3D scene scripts
___
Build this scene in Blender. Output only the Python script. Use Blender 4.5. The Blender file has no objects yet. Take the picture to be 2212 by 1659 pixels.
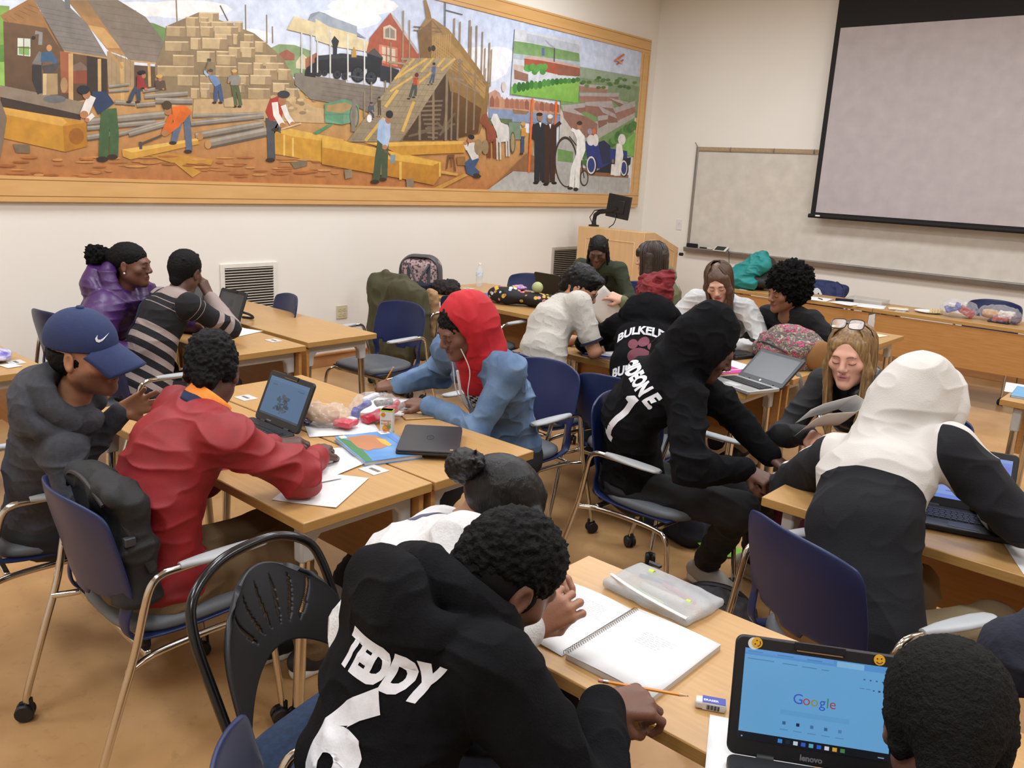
import bpy, bmesh, math, random
import numpy as np
from mathutils import Vector, Matrix
from mathutils.bvhtree import BVHTree
random.seed(7); np.random.seed(7)
S = bpy.context.scene; COL = S.collection
# ---------------------------------------------------------------- camera, world, lights, exposure
cam = bpy.data.objects.new('camera', bpy.data.cameras.new('camera')); COL.objects.link(cam); S.camera = cam
cam.data.sensor_width = 36.0; cam.data.lens = 29.712; cam.data.clip_start = .05
yaw, pit, rol = -.71558769, .24552309, .0532082
_f = Vector((math.sin(yaw)*math.cos(pit), math.cos(yaw)*math.cos(pit), -math.sin(pit)))
_r0 = Vector((math.cos(yaw), -math.sin(yaw), 0)); _u0 = _r0.cross(_f)
_r = _r0*math.cos(rol)+_u0*math.sin(rol); _u = _u0*math.cos(rol)-_r0*math.sin(rol)
cam.matrix_world = Matrix(((_r.x,_u.x,-_f.x,0),(_r.y,_u.y,-_f.y,0),(_r.z,_u.z,-_f.z,1.78),(0,0,0,1)))
S.view_settings.view_transform = 'Standard'; S.view_settings.look = 'None'
S.view_settings.exposure = 0.0; S.view_settings.gamma = 1.0
w = bpy.data.worlds.new('world'); S.world = w; w.use_nodes = True
w.node_tree.nodes['Background'].inputs[0].default_value = (1, 1, 1, 1); w.node_tree.nodes['Background'].inputs[1].default_value = .25
def lamp(x, y, z, sx, sy, e, col=(.95, 1, 1.07)):
    l = bpy.data.lights.new('ceiling_lamp', 'AREA'); l.shape = 'RECTANGLE'; l.size = sx; l.size_y = sy; l.energy = e; l.color = col
    o = bpy.data.objects.new('ceiling_lamp', l); COL.objects.link(o); o.location = (x, y, z); return o
for x in (-4.6, -2.0, .6):
    for y in (-.6, 1.9, 4.4, 6.9): lamp(x, y, 3.93, 1.2, .6, 44 if y < 6 else 50)
sp = bpy.data.lights.new('light_glint', 'SPOT'); sp.energy = 60; sp.spot_size = math.radians(1.6); sp.spot_blend = .6; sp.shadow_soft_size = .01
spo = bpy.data.objects.new('light_glint', sp); COL.objects.link(spo); spo.location = (.5, 2.2, 2.6)
spo.rotation_euler = (Vector((-6.05, 2.91, 1.49))-spo.location).to_track_quat('-Z', 'Y').to_euler()
# ---------------------------------------------------------------- helpers
def lin(h):
    if not isinstance(h, str): return tuple(h)+((1,) if len(h) == 3 else ())
    v = [int(h[i:i+2], 16)/255 for i in (0, 2, 4)]
    return tuple((c/12.92 if c <= .04045 else ((c+.055)/1.055)**2.4) for c in v)+(1,)
MATS = {}
def mat(name, col='808080', rough=.55, metal=0., col2=None, scale=8., stretch=(1,1,1), bump=0., bscale=60., spec=.5, emit=0., alpha=1., trans=0., attr=None, detail=3., coat=0., lo=.35, hi=.65, sheen=0., vary=.08):
    if name in MATS: return MATS[name]
    m = bpy.data.materials.new(name); m.use_nodes = True; nt = m.node_tree; N = nt.nodes; Lk = nt.links
    b = N['Principled BSDF']; c1 = lin(col); b.inputs['Base Color'].default_value = c1; b.inputs['Roughness'].default_value = rough
    b.inputs['Metallic'].default_value = metal; b.inputs['Specular IOR Level'].default_value = spec
    b.inputs['Alpha'].default_value = alpha; b.inputs['Transmission Weight'].default_value = trans; b.inputs['Coat Weight'].default_value = coat
    b.inputs['Sheen Weight'].default_value = sheen
    tc = N.new('ShaderNodeTexCoord'); mp = N.new('ShaderNodeMapping'); Lk.new(tc.outputs['Object'], mp.inputs[0]); mp.inputs['Scale'].default_value = stretch
    csock = None
    if attr:
        a = N.new('ShaderNodeVertexColor'); a.layer_name = attr; csock = a.outputs[0]
    n = N.new('ShaderNodeTexNoise'); n.inputs['Scale'].default_value = scale; n.inputs['Detail'].default_value = detail; Lk.new(mp.outputs[0], n.inputs['Vector'])
    if col2 is not None:
        mr = N.new('ShaderNodeMapRange'); mr.inputs[1].default_value = lo; mr.inputs[2].default_value = hi; Lk.new(n.outputs[0], mr.inputs[0])
        mx = N.new('ShaderNodeMix'); mx.data_type = 'RGBA'; Lk.new(mr.outputs[0], mx.inputs[0]); mx.inputs[6].default_value = c1; mx.inputs[7].default_value = lin(col2); csock = mx.outputs[2]
    elif csock is None or attr:
        hs = N.new('ShaderNodeHueSaturation'); mr = N.new('ShaderNodeMapRange'); mr.inputs[1].default_value = .25; mr.inputs[2].default_value = .75; mr.inputs[3].default_value = 1-vary; mr.inputs[4].default_value = 1+vary; Lk.new(n.outputs[0], mr.inputs[0]); Lk.new(mr.outputs[0], hs.inputs['Value'])
        if csock: Lk.new(csock, hs.inputs['Color'])
        else: hs.inputs['Color'].default_value = c1
        csock = hs.outputs[0]
    Lk.new(csock, b.inputs['Base Color'])
    if bump:
        n2 = N.new('ShaderNodeTexNoise'); n2.inputs['Scale'].default_value = bscale; n2.inputs['Detail'].default_value = 2; Lk.new(mp.outputs[0], n2.inputs['Vector'])
        bp = N.new('ShaderNodeBump'); bp.inputs['Strength'].default_value = min(1, bump); bp.inputs['Distance'].default_value = .004; Lk.new(n2.outputs[0], bp.inputs['Height']); Lk.new(bp.outputs[0], b.inputs['Normal'])
    if emit:
        Lk.new(csock, b.inputs['Emission Color']); Lk.remove(b.inputs['Base Color'].links[0]); b.inputs['Base Color'].default_value = (.01,.01,.012,1); b.inputs['Emission Strength'].default_value = emit
    MATS[name] = m; return m
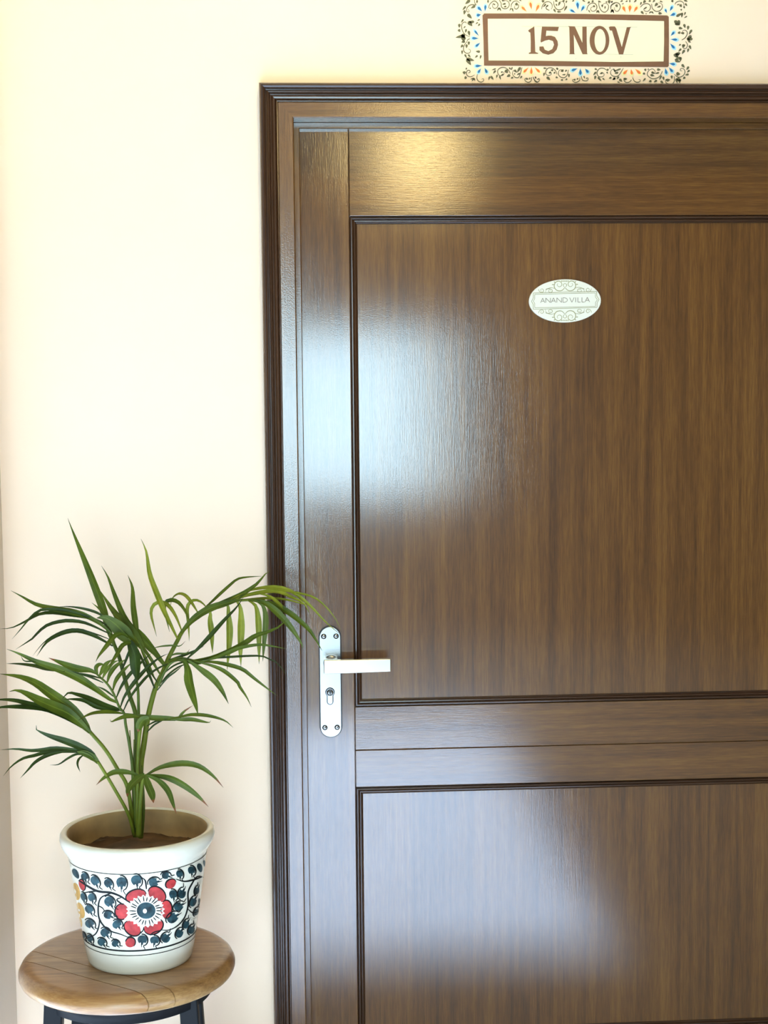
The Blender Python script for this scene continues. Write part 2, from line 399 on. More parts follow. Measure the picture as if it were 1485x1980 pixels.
___
» SHORT EXERCISE
Go through the entries above and output them exactly, without pictures.

» WRITTEN SOLUTION
Build this scene in Blender. Output only the Python script. Use Blender 4.5. The Blender file has no objects yet. Take the picture to be 2212 by 1659 pixels.
import bpy, bmesh, math, random
import numpy as np
from mathutils import Vector, Matrix
from mathutils.bvhtree import BVHTree
random.seed(7); np.random.seed(7)
S = bpy.context.scene; COL = S.collection
# ---------------------------------------------------------------- camera, world, lights, exposure
cam = bpy.data.objects.new('camera', bpy.data.cameras.new('camera')); COL.objects.link(cam); S.camera = cam
cam.data.sensor_width = 36.0; cam.data.lens = 29.712; cam.data.clip_start = .05
yaw, pit, rol = -.71558769, .24552309, .0532082
_f = Vector((math.sin(yaw)*math.cos(pit), math.cos(yaw)*math.cos(pit), -math.sin(pit)))
_r0 = Vector((math.cos(yaw), -math.sin(yaw), 0)); _u0 = _r0.cross(_f)
_r = _r0*math.cos(rol)+_u0*math.sin(rol); _u = _u0*math.cos(rol)-_r0*math.sin(rol)
cam.matrix_world = Matrix(((_r.x,_u.x,-_f.x,0),(_r.y,_u.y,-_f.y,0),(_r.z,_u.z,-_f.z,1.78),(0,0,0,1)))
S.view_settings.view_transform = 'Standard'; S.view_settings.look = 'None'
S.view_settings.exposure = 0.0; S.view_settings.gamma = 1.0
w = bpy.data.worlds.new('world'); S.world = w; w.use_nodes = True
w.node_tree.nodes['Background'].inputs[0].default_value = (1, 1, 1, 1); w.node_tree.nodes['Background'].inputs[1].default_value = .25
def lamp(x, y, z, sx, sy, e, col=(.95, 1, 1.07)):
    l = bpy.data.lights.new('ceiling_lamp', 'AREA'); l.shape = 'RECTANGLE'; l.size = sx; l.size_y = sy; l.energy = e; l.color = col
    o = bpy.data.objects.new('ceiling_lamp', l); COL.objects.link(o); o.location = (x, y, z); return o
for x in (-4.6, -2.0, .6):
    for y in (-.6, 1.9, 4.4, 6.9): lamp(x, y, 3.93, 1.2, .6, 44 if y < 6 else 50)
sp = bpy.data.lights.new('light_glint', 'SPOT'); sp.energy = 60; sp.spot_size = math.radians(1.6); sp.spot_blend = .6; sp.shadow_soft_size = .01
spo = bpy.data.objects.new('light_glint', sp); COL.objects.link(spo); spo.location = (.5, 2.2, 2.6)
spo.rotation_euler = (Vector((-6.05, 2.91, 1.49))-spo.location).to_track_quat('-Z', 'Y').to_euler()
# ---------------------------------------------------------------- helpers
def lin(h):
    if not isinstance(h, str): return tuple(h)+((1,) if len(h) == 3 else ())
    v = [int(h[i:i+2], 16)/255 for i in (0, 2, 4)]
    return tuple((c/12.92 if c <= .04045 else ((c+.055)/1.055)**2.4) for c in v)+(1,)
MATS = {}
def mat(name, col='808080', rough=.55, metal=0., col2=None, scale=8., stretch=(1,1,1), bump=0., bscale=60., spec=.5, emit=0., alpha=1., trans=0., attr=None, detail=3., coat=0., lo=.35, hi=.65, sheen=0., vary=.08):
    if name in MATS: return MATS[name]
    m = bpy.data.materials.new(name); m.use_nodes = True; nt = m.node_tree; N = nt.nodes; Lk = nt.links
    b = N['Principled BSDF']; c1 = lin(col); b.inputs['Base Color'].default_value = c1; b.inputs['Roughness'].default_value = rough
    b.inputs['Metallic'].default_value = metal; b.inputs['Specular IOR Level'].default_value = spec
    b.inputs['Alpha'].default_value = alpha; b.inputs['Transmission Weight'].default_value = trans; b.inputs['Coat Weight'].default_value = coat
    b.inputs['Sheen Weight'].default_value = sheen
    tc = N.new('ShaderNodeTexCoord'); mp = N.new('ShaderNodeMapping'); Lk.new(tc.outputs['Object'], mp.inputs[0]); mp.inputs['Scale'].default_value = stretch
    csock = None
    if attr:
        a = N.new('ShaderNodeVertexColor'); a.layer_name = attr; csock = a.outputs[0]
    n = N.new('ShaderNodeTexNoise'); n.inputs['Scale'].default_value = scale; n.inputs['Detail'].default_value = detail; Lk.new(mp.outputs[0], n.inputs['Vector'])
    if col2 is not None:
        mr = N.new('ShaderNodeMapRange'); mr.inputs[1].default_value = lo; mr.inputs[2].default_value = hi; Lk.new(n.outputs[0], mr.inputs[0])
        mx = N.new('ShaderNodeMix'); mx.data_type = 'RGBA'; Lk.new(mr.outputs[0], mx.inputs[0]); mx.inputs[6].default_value = c1; mx.inputs[7].default_value = lin(col2); csock = mx.outputs[2]
    elif csock is None or attr:
        hs = N.new('ShaderNodeHueSaturation'); mr = N.new('ShaderNodeMapRange'); mr.inputs[1].default_value = .25; mr.inputs[2].default_value = .75; mr.inputs[3].default_value = 1-vary; mr.inputs[4].default_value = 1+vary; Lk.new(n.outputs[0], mr.inputs[0]); Lk.new(mr.outputs[0], hs.inputs['Value'])
        if csock: Lk.new(csock, hs.inputs['Color'])
        else: hs.inputs['Color'].default_value = c1
        csock = hs.outputs[0]
    Lk.new(csock, b.inputs['Base Color'])
    if bump:
        n2 = N.new('ShaderNodeTexNoise'); n2.inputs['Scale'].default_value = bscale; n2.inputs['Detail'].default_value = 2; Lk.new(mp.outputs[0], n2.inputs['Vector'])
        bp = N.new('ShaderNodeBump'); bp.inputs['Strength'].default_value = min(1, bump); bp.inputs['Distance'].default_value = .004; Lk.new(n2.outputs[0], bp.inputs['Height']); Lk.new(bp.outputs[0], b.inputs['Normal'])
    if emit:
        Lk.new(csock, b.inputs['Emission Color']); Lk.remove(b.inputs['Base Color'].links[0]); b.inputs['Base Color'].default_value = (.01,.01,.012,1); b.inputs['Emission Strength'].default_value = emit
    MATS[name] = m; return m
The Blender Python script for this scene continues. Write part 2, from line 399 on. More parts follow. Measure the picture as if it were 1485x1980 pixels.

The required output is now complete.